For Coya’s co-founder Andrew Shaw, the new company was an opportunity to apply his experience creating credit and risk assessment products to an industry whose cumbersome inability to use technology had affected him personally.

The idea for Coya hit Shaw when he was traveling on the Gili Islands off the coast of Indonesia. It was there, while Shaw was trying to get information on his insurance as he recovered from an illness, that he decided to start his technologically enabled insurance business.

“I knew I had one or two [policies] somewhere, but couldn’t find them in email or log into the webpage, I felt left alone and realized how insurers are not concentrating on their product experience,” Shaw wrote to me in an email. “A bad insurance experience, plus the opportunity to create awesome technology in an outdated financial space was a challenge I couldn’t ignore.”

In 2016, Kreditech’s first employee launched the company with co-founders Sebastian Villaroel, a fellow former Kreditech employee; Peter Hagen, the former chief executive of Vienna Insurance Group; and Thomas Münkel, a longtime executive at Allianz and the former chief operating officer of Uniqa Insurance.

Peter Hagen, Andrew Shaw, Sebastian Villaroel and Thomas Münkel, co-founders Coya AG Berlin/Courtesy: Christian Manthey Photography

The company has raised a total of $40 million for its service from investors, including Valar Ventures (the Peter Thiel-backed investment firm), eVentures, La Famiglia and a slew of angel investors.

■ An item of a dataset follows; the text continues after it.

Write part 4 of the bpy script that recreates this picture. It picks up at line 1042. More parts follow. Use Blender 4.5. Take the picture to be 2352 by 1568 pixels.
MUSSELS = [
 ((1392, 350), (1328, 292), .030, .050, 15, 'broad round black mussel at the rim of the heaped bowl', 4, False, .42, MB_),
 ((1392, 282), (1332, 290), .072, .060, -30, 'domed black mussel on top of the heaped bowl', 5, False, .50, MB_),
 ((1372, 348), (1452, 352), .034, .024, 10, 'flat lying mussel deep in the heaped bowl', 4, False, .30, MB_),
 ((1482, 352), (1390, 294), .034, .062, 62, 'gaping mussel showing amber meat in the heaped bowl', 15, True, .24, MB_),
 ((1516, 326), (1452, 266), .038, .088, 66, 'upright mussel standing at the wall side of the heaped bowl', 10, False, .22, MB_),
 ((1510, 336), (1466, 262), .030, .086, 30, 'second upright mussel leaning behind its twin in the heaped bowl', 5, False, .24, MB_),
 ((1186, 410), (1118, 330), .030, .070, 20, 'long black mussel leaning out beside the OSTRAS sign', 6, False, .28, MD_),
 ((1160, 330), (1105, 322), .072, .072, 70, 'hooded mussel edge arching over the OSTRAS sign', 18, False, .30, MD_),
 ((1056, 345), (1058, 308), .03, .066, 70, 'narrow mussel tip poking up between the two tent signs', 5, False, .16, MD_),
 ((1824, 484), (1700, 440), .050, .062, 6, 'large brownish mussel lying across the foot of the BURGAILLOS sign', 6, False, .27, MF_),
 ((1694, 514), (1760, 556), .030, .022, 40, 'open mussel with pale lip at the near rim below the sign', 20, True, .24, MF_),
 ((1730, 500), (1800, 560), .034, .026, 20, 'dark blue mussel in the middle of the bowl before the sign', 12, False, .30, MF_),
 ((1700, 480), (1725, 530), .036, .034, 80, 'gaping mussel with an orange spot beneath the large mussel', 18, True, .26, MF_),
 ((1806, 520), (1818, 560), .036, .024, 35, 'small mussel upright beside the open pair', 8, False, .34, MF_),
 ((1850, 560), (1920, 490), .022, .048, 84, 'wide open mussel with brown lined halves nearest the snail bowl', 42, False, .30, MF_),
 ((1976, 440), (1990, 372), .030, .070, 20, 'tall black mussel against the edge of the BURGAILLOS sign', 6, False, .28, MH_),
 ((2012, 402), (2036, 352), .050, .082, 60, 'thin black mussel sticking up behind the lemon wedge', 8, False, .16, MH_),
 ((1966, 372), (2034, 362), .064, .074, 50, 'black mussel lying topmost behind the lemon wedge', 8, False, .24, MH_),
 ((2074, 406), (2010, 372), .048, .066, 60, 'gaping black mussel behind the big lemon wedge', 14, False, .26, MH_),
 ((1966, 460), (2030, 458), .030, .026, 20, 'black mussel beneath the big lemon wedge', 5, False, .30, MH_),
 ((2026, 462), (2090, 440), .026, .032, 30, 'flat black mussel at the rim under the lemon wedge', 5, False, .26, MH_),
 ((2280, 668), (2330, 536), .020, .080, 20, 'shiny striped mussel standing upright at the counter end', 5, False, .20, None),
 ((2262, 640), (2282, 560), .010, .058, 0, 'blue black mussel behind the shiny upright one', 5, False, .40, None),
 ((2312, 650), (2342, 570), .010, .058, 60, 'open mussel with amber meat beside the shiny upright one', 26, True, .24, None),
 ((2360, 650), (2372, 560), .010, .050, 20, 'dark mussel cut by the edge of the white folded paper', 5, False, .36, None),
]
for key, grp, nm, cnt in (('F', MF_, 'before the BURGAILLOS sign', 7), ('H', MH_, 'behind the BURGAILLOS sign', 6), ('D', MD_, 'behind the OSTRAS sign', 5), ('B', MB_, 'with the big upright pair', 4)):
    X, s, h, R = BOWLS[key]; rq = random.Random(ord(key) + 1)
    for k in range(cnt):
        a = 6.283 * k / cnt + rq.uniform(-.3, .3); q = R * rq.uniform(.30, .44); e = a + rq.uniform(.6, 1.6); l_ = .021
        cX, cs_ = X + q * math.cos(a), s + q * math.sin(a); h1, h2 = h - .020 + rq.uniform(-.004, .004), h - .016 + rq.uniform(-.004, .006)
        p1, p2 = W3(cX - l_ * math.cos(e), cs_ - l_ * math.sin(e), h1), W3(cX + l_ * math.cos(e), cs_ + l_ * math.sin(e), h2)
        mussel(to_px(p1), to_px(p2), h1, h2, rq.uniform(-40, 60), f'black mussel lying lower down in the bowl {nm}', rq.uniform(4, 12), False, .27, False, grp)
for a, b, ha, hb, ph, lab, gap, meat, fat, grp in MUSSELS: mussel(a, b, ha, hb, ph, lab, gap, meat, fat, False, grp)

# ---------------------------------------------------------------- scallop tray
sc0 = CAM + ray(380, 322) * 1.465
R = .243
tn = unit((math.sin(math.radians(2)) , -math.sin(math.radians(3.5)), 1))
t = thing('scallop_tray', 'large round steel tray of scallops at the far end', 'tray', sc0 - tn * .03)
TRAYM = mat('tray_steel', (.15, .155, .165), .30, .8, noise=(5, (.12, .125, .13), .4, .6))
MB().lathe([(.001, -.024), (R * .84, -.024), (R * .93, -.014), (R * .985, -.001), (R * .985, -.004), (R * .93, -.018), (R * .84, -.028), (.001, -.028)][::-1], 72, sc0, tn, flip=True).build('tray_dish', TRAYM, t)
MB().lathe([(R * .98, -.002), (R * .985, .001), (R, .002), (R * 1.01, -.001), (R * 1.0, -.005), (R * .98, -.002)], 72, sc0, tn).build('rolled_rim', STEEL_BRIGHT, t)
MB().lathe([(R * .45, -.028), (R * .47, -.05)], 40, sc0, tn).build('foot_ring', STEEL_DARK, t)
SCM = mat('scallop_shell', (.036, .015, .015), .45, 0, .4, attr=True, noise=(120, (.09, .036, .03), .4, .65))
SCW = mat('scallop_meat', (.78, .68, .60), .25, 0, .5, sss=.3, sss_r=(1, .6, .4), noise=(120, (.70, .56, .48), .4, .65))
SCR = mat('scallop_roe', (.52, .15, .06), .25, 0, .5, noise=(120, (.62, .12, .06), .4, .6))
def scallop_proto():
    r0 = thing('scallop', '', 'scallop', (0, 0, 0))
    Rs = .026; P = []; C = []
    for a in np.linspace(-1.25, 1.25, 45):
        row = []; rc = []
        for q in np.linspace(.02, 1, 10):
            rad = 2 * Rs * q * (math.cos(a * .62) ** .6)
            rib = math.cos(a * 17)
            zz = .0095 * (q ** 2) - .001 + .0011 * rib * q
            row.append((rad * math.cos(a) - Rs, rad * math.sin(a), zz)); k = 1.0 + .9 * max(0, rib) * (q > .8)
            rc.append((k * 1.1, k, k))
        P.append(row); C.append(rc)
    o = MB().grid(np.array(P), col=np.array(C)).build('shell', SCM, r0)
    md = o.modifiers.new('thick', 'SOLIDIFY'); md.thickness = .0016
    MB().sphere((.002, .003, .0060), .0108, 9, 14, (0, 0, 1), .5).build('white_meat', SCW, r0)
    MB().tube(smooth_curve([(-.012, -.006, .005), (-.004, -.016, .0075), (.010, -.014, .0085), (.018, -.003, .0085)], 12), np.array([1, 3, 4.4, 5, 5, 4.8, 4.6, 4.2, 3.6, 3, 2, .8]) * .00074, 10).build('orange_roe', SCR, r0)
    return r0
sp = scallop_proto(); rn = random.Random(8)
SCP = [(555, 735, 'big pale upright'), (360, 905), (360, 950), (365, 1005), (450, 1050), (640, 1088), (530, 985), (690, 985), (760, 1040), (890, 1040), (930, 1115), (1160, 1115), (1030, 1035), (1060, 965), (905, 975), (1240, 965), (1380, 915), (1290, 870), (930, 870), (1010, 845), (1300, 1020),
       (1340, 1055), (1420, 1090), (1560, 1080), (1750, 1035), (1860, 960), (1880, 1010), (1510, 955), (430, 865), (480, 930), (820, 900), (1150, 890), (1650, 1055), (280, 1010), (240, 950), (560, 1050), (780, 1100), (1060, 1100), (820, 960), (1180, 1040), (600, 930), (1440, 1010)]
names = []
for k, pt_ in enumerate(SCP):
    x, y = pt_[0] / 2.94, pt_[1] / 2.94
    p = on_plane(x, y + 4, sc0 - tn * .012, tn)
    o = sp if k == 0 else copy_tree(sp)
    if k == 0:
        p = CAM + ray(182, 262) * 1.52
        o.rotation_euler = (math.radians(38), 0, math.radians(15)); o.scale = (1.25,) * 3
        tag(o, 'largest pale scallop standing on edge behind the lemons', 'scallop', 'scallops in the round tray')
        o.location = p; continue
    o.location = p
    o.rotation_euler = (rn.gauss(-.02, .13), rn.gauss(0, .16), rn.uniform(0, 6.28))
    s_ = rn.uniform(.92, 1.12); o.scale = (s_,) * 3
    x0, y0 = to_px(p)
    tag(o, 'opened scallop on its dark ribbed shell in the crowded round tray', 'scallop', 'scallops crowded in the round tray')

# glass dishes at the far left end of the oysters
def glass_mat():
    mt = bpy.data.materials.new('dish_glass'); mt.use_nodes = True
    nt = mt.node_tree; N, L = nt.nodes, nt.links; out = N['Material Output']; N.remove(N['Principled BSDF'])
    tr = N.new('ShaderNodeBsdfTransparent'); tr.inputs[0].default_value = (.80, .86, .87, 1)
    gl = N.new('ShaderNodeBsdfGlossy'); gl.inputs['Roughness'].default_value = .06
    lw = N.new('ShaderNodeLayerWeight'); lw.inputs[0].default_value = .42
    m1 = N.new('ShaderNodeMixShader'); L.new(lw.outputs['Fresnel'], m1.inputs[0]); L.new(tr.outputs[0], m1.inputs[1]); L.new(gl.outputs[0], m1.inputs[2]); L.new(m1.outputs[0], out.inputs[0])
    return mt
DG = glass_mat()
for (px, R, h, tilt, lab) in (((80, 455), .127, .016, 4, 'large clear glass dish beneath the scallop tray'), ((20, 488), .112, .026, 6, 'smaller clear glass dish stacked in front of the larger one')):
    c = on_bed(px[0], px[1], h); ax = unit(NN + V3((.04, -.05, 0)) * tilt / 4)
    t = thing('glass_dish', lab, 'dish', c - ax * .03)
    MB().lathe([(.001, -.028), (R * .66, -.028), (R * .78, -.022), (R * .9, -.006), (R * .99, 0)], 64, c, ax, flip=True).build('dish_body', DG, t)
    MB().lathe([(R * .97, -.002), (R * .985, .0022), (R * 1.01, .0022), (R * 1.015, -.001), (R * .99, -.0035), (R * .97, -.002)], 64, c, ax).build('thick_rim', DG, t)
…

With the money, Coya hopes to establish its footprint in its first market — Germany — before expanding to the rest of Europe. Powering that expansion is a German insurance license, which the company is close to receiving, according to Shaw. Once that license is acquired, the company can access all 550 million European Union residents under the watchful eye of Germany’s regulators.

Although, Coya is starting with renter’s insurance, Shaw and his co-founders have big plans for the company’s platform, with insurance products across property, accident, personal liability and personal finance.

The company has 55 people on staff now, and expects to increase its headcount as a result of the new financing, according to Shaw.

Shaw says that Coya is different from many of the other startups pitching insurance products across Europe thanks to its push to receive regulatory approval and issue its own policies. That’s also created more capital requirements for the business starting out.

There’ve been a slew of insurance startups coming to market with novel twists on the service. Among them, Shaw pointed to Lemonade in the U.S., wefox in the Germany and the U.K.-based Sherpa as companies bringing innovation to the old industry.